I did this a couple of times on my Mirage 28 as i had a slight weep. Raked out the top 10mm of sealant around the joint and refilled. I'm not convinced it did any good whatsoever. if you apply it when the boat is resting on it's keels, the joint is fully compressed. As soon as she's floating, the joint is extended (although not as much as when the windward keel is under stress). To be effective, a sealanted joint needs to be properly prepared and primed so the the sealant has a chance of adhering to the metal/GRP when under load. You can't really do this without removing the keel.
I eventually had both keels removed and re-bedded professionally at great expense!

This job was once described to me as follows. Dig two holes half the depth of the keels, have the boat lowered into them. Hoist goes away. Back fill the holes (maybe compress a bit).

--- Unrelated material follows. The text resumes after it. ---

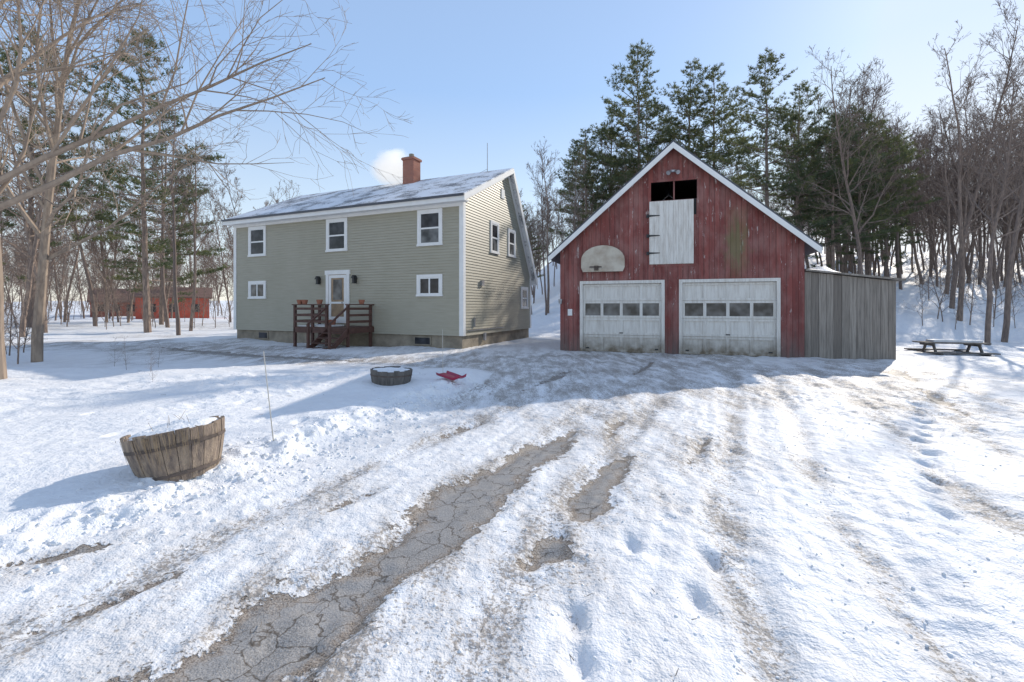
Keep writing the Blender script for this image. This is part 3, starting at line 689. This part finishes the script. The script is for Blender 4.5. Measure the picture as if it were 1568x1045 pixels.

Remove keel bolts at leisure (or what passes as leisure when messing with studs and bolts of this size). On a quiet day have the boat hoisted off the keels and let her hang, go to work with angle grinders and a couple of mates cleaning off the old gunk, prime and re-bed. Lower the boat onto its legs and have the hoist go away again. Dig your boat out, hoist her up and fill the holes (might need a bit of permission I guess)

This description made sense to me - it isn't going to be gently varnishing your saloon table kind of work, but it it is understandable and doable, surely? Maybe a couple of hundred quid for the hoist owner and three days work at the right yard on a quiet week in the summer? Or is this completely understating the problem - the guy giving the advice had done the job (on a Macwester if memory serves), was he just lucky?